Task brief: Return each line of the listing that contains the string "picture".

Dataset content start

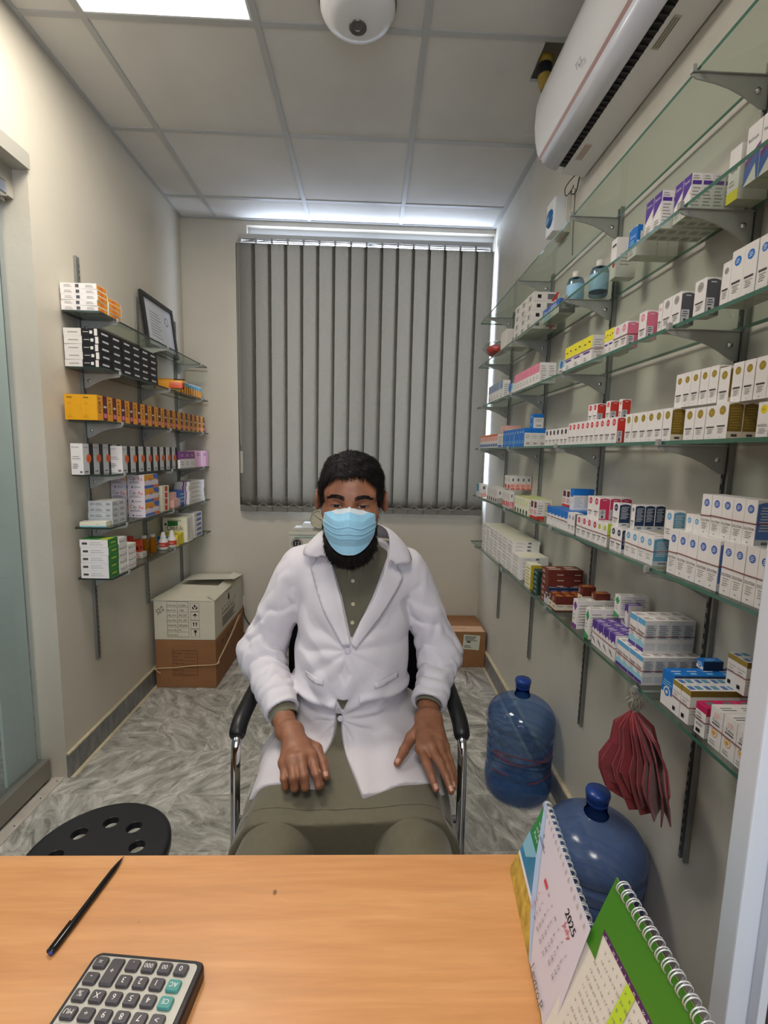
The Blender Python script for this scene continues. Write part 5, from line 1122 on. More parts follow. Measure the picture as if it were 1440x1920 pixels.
for c_ in range(20): put_text(bm, 'MTWTFSSMTWTFSSMTWTFS'[c_], at2(.095+c_*.034, .253, .0026), U2, V2, .0026, None, 5)
for r_ in range(16):
    for c_ in range(20):
        if r_ < 2 and c_ < 1: continue
        put_text(bm, str(1+(r_*14+c_) % 30), at2(.095+c_*.034, .300+r_*.046, .0028), U2, V2, .0030, .0055, 4)
obj('year_page', bm, [mat('page_cream', '#cfcabf', .5), mat('calendar_green', '#3f7a22', .3), mat('calendar_purple', '#4a2352', .4), mat('calendar_lime', '#aec934', .5), mat('calendar_grey2', '#6f6c68', .5), M_cw], t, norm=False)
wire_coils(t, A2+(B2-A2)*.03, B2, 22, .0072, -.002)
# ---------------------------------------------------------------- stool and chair
M_stool = mat('black_moulded_plastic', '#1d1e22', .38, 0, .5, bump=.04, bscale=250)
sx, sy = -.618, .998
t = thing('stool', 'round black stool seat with a ring of holes, beside the desk', 'stool', (sx, sy, 0))
bm = bmesh.new(); n = 96; R0 = .158
# top face with circular holes, built as a grid disc
holes = [(.087*math.cos(2*PI*(k+.2)/8), .087*math.sin(2*PI*(k+.2)/8), .0185) for k in range(8)]
from mathutils.geometry import delaunay_2d_cdt
pts2 = []; edges2 = []
def ring(cx, cy, r, n):
    b0 = len(pts2)
    for k in range(n): pts2.append(Vector((cx+r*math.cos(2*PI*k/n), cy+r*math.sin(2*PI*k/n))))
    edges2.extend([(b0+k, b0+(k+1) % n) for k in range(n)]); return b0
ring(0, 0, R0-.012, 64)
for hx, hy, hr in holes: ring(hx, hy, hr, 20)
res = delaunay_2d_cdt(pts2, edges2, [], 0, 1e-6)
V_ = [(v.x, v.y) for v in res[0]]
F_ = [f for f in res[2] if not any(math.hypot(sum(V_[i][0] for i in f)/3-hx, sum(V_[i][1] for i in f)/3-hy) < hr*.99 for hx, hy, hr in holes)]
for z, fl in ((.480, 0), (.462, 1)):
    vv = [bm.verts.new((x, y, z)) for x, y in V_]
    for f in F_: bm.faces.new([vv[i] for i in (f if not fl else f[::-1])])
add_lathe(bm, [(R0-.012, .480), (R0-.005, .4785), (R0, .473), (R0, .455), (R0-.006, .452), (R0-.012, .462)], 64)
for hx, hy, hr in holes: add_lathe(bm, [(hr, .480), (hr-.001, .476), (hr-.001, .462)], 20, (hx, hy, 0))
bmesh.ops.remove_doubles(bm, verts=bm.verts, dist=.0004)
obj('seat', bm, M_stool, t)
bm = bmesh.new(); add_lathe(bm, [(.045, .455), (.05, .40), (.012, .39)], 24); add_tube(bm, [(0, 0, .43), (0, 0, .12)], .022, 16); obj('column', bm, M_chrome, t)
for k in range(5):
    a = 2*PI*k/5+.3; c, s = math.cos(a), math.sin(a)
    bm = bmesh.new(); add_tube(bm, [(0, 0, .13), (c*.12, s*.12, .10), (c*.22, s*.22, .05)], .016, 10, taper=[1, .9, .7]); lg = obj('leg', bm, M_chrome, t)
    bm = bmesh.new(); add_lathe(bm, [(0, -.011), (.022, -.011), (.024, 0), (.022, .011), (0, .011)], 20, (c*.22, s*.22, .0245), axis='y'); obj('castor', bm, M_black, lg)
# armchair (tubular chrome frame, black pads) facing the camera
cx = -.040
t = thing('visitor_chair', 'chrome-framed black armchair on which the person sits', 'chair', (cx, 1.35, 0))
def T(l): return [(x, y-1.35, z) for x, y, z in l]
for s in (-1, 1):
    bm = bmesh.new(); X = s*.292
    add_tube(bm, spline(T([(X, 1.60, .02), (X, 1.30, .018), (X, 1.12, .03), (X*1.0, 1.085, .07), (X*1.0, 1.105, .35), (X*1.01, 1.135, .62), (X*1.01, 1.18, .675), (X, 1.26, .685), (X, 1.50, .675), (X*.9, 1.60, .68)]), 7), .0125, 14)
    obj('side_frame', bm, M_chrome, t)
    bm = bmesh.new(); add_tube(bm, spline(T([(X*1.01, 1.145, .668), (X*1.01, 1.185, .690), (X, 1.26, .700), (X, 1.40, .697), (X, 1.50, .69)]), 6), .022, 14, taper=[.75, .95]+[1]*21+[.9, .8]); obj('armrest', bm, M_black, t)
bm = bmesh.new(); add_tube(bm, T([(cx*0-.292, 1.60, .02), (.292, 1.60, .02)]), .0125, 12); add_tube(bm, T([(-.29, 1.15, .43), (.29, 1.15, .43)]), .010, 12); add_tube(bm, T([(-.28, 1.50, .43), (.28, 1.50, .43)]), .010, 12); obj('cross_bar', bm, M_chrome, t)
bm = bmesh.new(); add_box(bm, -.245, .245, -.225, .22, .400, .452, bev=.02); obj('seat', bm, M_black, t)
bm = bmesh.new()
rows_ = []
for z, y_, hw in ((.50, .215, .225), (.60, .225, .235), (.75, .235, .235), (.86, .255, .22), (.90, .262, .19)): rows_.append([(hw*q/4, y_+.035*(1-(q/4)**2), z) for q in range(-4, 5)])
G = [[bm.verts.new(p) for p in r_] for r_ in rows_]
for i in range(len(G)-1):
    for j in range(8): bm.faces.new((G[i][j], G[i][j+1], G[i+1][j+1], G[i+1][j])).smooth = True
bmesh.ops.solidify(bm, geom=list(bm.faces), thickness=.02)
obj('backrest', bm, mat('black_mesh_fabric', '#15151a', .7), t)
# ---------------------------------------------------------------- picture frame on the top left shelf
t = thing('certificate_frame', 'black framed certificate leaning on the wall at the end of the top left shelf', 'picture frame', (-1.225, 2.665, 1.9535))
tl = math.atan2(.035, .30)
fr = Matrix.Rotation(-tl, 4, 'Y')
def fbox(bm, y0, y1, z0, z1, x0, x1, mi=0): add_box(bm, x0, x1, y0, y1, z0, z1, mi)
FW, FH = .40, .295
bm = bmesh.new()
for a in ((0, FW, 0, .022), (0, FW, FH-.022, FH), (0, .022, .022, FH-.022), (FW-.022, FW, .022, FH-.022)): fbox(bm, *a, 0, .016)
bmesh.ops.transform(bm, matrix=fr, verts=bm.verts); obj('frame', bm, M_black, t)
bm = bmesh.new(); fbox(bm, .02, FW-.02, .02, FH-.02, .004, .008)
bmesh.ops.transform(bm, matrix=fr, verts=bm.verts); obj('mount', bm, mat('mount_grey', '#b9bcc6', .3), t)
bm = bmesh.new(); fbox(bm, .05, FW-.05, .045, FH-.045, .008, .0086, 1)
for k in range(9): fbox(bm, .08, .08+.14*(1-.1*(k % 3)), .08+k*.016, .083+k*.016, .0087, .009, 2)
disc(bm, Vector((.0092, .30, .20)), .025, 2, 20, UY, UZ); disc(bm, Vector((.0094, .30, .20)), .019, 1, 20, UY, UZ)
bmesh.ops.transform(bm, matrix=fr, verts=bm.verts); obj('certificate', bm, [M_black, mat('certificate_paper', '#c6c9d2', .35), mat('certificate_ink', '#6b6c74', .5)], t)
# ---------------------------------------------------------------- left wall odds and ends
def loose(side, des, w, d, h, loc, rz, label, group, name='medicine_carton', ry=0): return carton(side, des, w, d, h, loc, rz, label, group, name, ry)
Z5, Z6, Z2L = SZL[4]+.0004, SZL[5]+.0004, SZL[1]+.0004
D['ciprx'] = dict(base='lil', E=[('t', .08, .64, .24, 'Cip-', 'ink', .48), ('t', .60, .58, .28, 'Rx', 'red', .3), ('l', .1, .42, .88, .54, 2, 'gr2'), ('c', .28, .14, .05, 'ink'), ('l', .4, .12, .8, .16, 1, 'ink')], F=[('r', .0, .55, 1, 1, 'ory'), ('p', [(.6, 1), (1, 1), (1, .6), (.7, .7)], 'rb'), ('r', .1, .3, .9, .6, 'lil'), ('r', 0, .04, .65, .24, 'rb'), ('r', .65, .04, 1, .24, 'or2'), ('t', .3, .55, .2, 'Cip', 'pur', .4)])
for k in range(3):
    loose('L', 'ciprx', .15, .082, .0695, (-1.148, 2.405, Z5+.07*k), 0, 'large pale carton with blue and orange side, %s in the outer stack' % ['bottom', 'middle', 'top'][k], 'Cip cartons')
    loose('L', 'ciprx', .15, .074, .0695, (-1.229, 2.400, Z5+.07*k), 0, 'large pale carton against the wall, %s in the inner stack' % ['bottom', 'middle', 'top'][k], 'Cip cartons')
D['palegreen'] = dict(base='cream', E=[('r', 0, 0, 1, .25, 'aqua'), ('l', .6, .5, .75, .6, 1, 'grey')], T=[('r', 0, 0, 1, 1, 'w2')])
loose('L', 'palegreen', .05, .105, .021, (-1.19, 2.05, Z5), .12, 'flat pale green pack lying at the near shelf end', 'packs on the fifth left shelf', 'medicine_pack')
D['whitegold'] = dict(base='cream', E=[('c', .5, .5, .25, 'olive'), ('l', .1, .2, .9, .35, 2, 'grey')], F=[('r', .4, .1, .8, .9, 'red')])
for k in range(4): loose('L', 'whitegold', .085, .06, .034, (-1.155+.001*k, 2.60, Z5+.0345*k), 0, 'cream carton with olive emblem, %s of the small stack' % ORD[k], 'cream cartons on the fifth left shelf')
D['allergy'] = dict(base='pk3', E=[('t', .1, .35, .3, 'allergy', 'red', .6), ('l', .1, .15, .8, .25, 1, 'grey')], F=[('l', .2, .2, .8, .8, 3, 'lil')])
loose('L', 'allergy', .12, .10, .045, (-1.19, 2.79, Z5), .1, 'pink carton lying open, lower one beside the blue carton', 'pink cartons on the fifth left shelf')
loose('L', 'allergy', .10, .08, .04, (-1.20, 2.78, Z5+.0455), -.05, 'pink carton lying on another pink carton', 'pink cartons on the fifth left shelf')
D['bluepill'] = dict(base='rb', E=[('l', .1, .2, .9, .8, 3, 'aqua')], F=[('l', .1, .2, .9, .8, 3, 'aqua')])
loose('L', 'bluepill', .10, .07, .09, (-1.185, 2.915-.02, Z5), 0, 'blue carton between pink cartons and striped stack', 'blue carton on the fifth left shelf')
D['optik'] = dict(base='cream', E=[('r', .2, .66, .62, .86, 'dgreen'), ('t', .14, .48, .2, 'Optik', 'ink', .72), ('c', .12, .72, .05, 'dgr'), ('l', .2, .86, .8, .9, 1, 'grey')], F=[('r', .05, .05, .95, .95, 'w2'), ('l', .2, .2, .5, .8, 7, 'grey')])
loose('L', 'optik', .09, .145, .150, (-1.175, 2.88, Z6), 0, 'large cream carton with green panel and dark lettering', 'large carton on the lowest left shelf')
D['whitestack'] = dict(base='w', E=[('l', .1, .2, .9, .6, 2, 'grey')], F=[('r', .3, .2, .9, .8, 'rb2'), ('l', .1, .3, .25, .7, 2, 'ink')])
for k in range(5): loose('L', 'whitestack', .13, .11, .031, (-1.168, 3.05, Z6+.0315*k), 0, 'white flat carton with blue print, %s from the shelf up' % ORD[k], 'white cartons at the end of the lowest left shelf')
D['yellowopen'] = dict(base='yel2', E=[('r', .0, .1, .9, .95, 'blue'), ('l', .3, .3, .8, .7, 2, 'aqua'), ('r', .0, .0, 1, .1, 'yel')], F=[('l', .1, .2, .9, .8, 4, 'oy')])
loose('L', 'yellowopen', .055, .11, .062, (-1.17, 2.735, Z6), .1, 'blue and yellow opened carton, the nearer of two', 'yellow cartons on the lowest left shelf')
loose('L', 'yellowopen', .045, .10, .066, (-1.17, 2.80, Z6), -.05, 'blue and yellow opened carton, the farther of two', 'yellow cartons on the lowest left shelf')
D['redtall'] = dict(base='red', E=[('l', .15, .2, .85, .8, 5, 'pk3')], F=[('r', .2, .1, .8, .9, 'rd2')])
loose('L', 'redtall', .03, .03, .115, (-1.235, 2.39, Z6), .3, 'tall red carton behind the amber bottles', 'red cartons on the lowest left shelf', ry=.12)
D['redbottle'] = dict(base='oral', E=[('c', .6, .3, .25, 'wine'), ('l', .1, .6, .9, .85, 2, 'ory')], F=[('c', .4, .35, .25, 'wine')])
loose('L', 'redbottle', .035, .035, .062, (-1.20, 2.43, Z6+.029), 0, 'orange-red carton standing on a white one', 'red cartons on the lowest left shelf')
D['whitebase'] = dict(base='w2', E=[('l', .1, .2, .9, .7, 2, 'red')], F=[('l', .1, .2, .9, .7, 2, 'grey')])
loose('L', 'whitebase', .045, .055, .028, (-1.195, 2.43, Z6), 0, 'small white carton under the orange-red carton', 'red cartons on the lowest left shelf')
D['yellowsmall'] = dict(base='oy', E=[('l', .1, .2, .9, .8, 3, 'yel')], F=[('l', .1, .2, .9, .8, 3, 'yel')])
loose('L', 'yellowsmall', .03, .03, .075, (-1.215, 2.335, Z6), 0, 'small yellow-green carton behind the white stacks', 'red cartons on the lowest left shelf')
D['plainwhite'] = dict(base='w2')
loose('L', 'plainwhite', .10, .10, .11, (-1.22, 2.31-.02, Z6) if False else (-1.212, 2.60-.50+.22, Z6), 0, 'plain white box at the back of the lowest left shelf', 'plain box on the lowest left shelf') if False else None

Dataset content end

Solution for this task:
The Blender Python script for this scene continues. Write part 5, from line 1122 on. More parts follow. Measure the picture as if it were 1440x1920 pixels.
# ---------------------------------------------------------------- picture frame on the top left shelf
t = thing('certificate_frame', 'black framed certificate leaning on the wall at the end of the top left shelf', 'picture frame', (-1.225, 2.665, 1.9535))